Thanks to Carol at Peaceable Kingdom, his life became much more regular in his final years, and he even got cable television which he enjoyed immensely. Instead of staying out all day, he’d start retreating back to his apartment in the afternoon, to the microwave and T.V. Added to his repertoire of expressions lately was a loud groan followed by Whatta life, whatta life, and it wasn’t hard to tell that his boundless energy was at long last ebbing. He moved to a place closer to downtown recently, so, relieved of taxi duty, I didn’t see him that much. People would come in and notice all my Jake stuff and ask "Is he still alive?" and I used to be able to say, "Hell, yeah, I saw him on Liberty and Main this morning," but the last few months I hadn’t seen him anywhere, so I’d just say "I suppose so. I’m assuming that if he died they’d have something about it in the newspaper." It took them a couple of days but they did.

I always likened him to the Eiffel Tower, a landmark that was totally useless, slightly ridiculous, but which had been around for so long that it became a largely beloved part of the landscape, a unique symbol of the town. There was something mythic about Jake, the stuff of urban legend.
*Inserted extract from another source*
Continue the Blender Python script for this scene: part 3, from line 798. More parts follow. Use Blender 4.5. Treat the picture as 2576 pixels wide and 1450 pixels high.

One person would tell you that he’d been in Ann Arbor, just as old as he appeared today, when they were in college in 1962, or another would tell you that he was actually from their home town in Florida or Georgia, the next person telling you something else. If the Pope ever considers him for sainthood I will testify to this miracle – one day while we were driving to the store my kids and I saw Jake on the sidewalk downtown only to find him already there, waiting for us when we arrived at Meijer. In this homogenized increasingly pitiless and colorless world, where every expression of self becomes just another marketing ploy, I’ve always prized anyone who expressed honest originality and vitality, who dared to be different. Shakey Jake Woods was one of those people, Ann Arbor’s own landmark. A character like Jake is what gives a place character, and a world deprived of the opportunity of running into him is already a much duller place.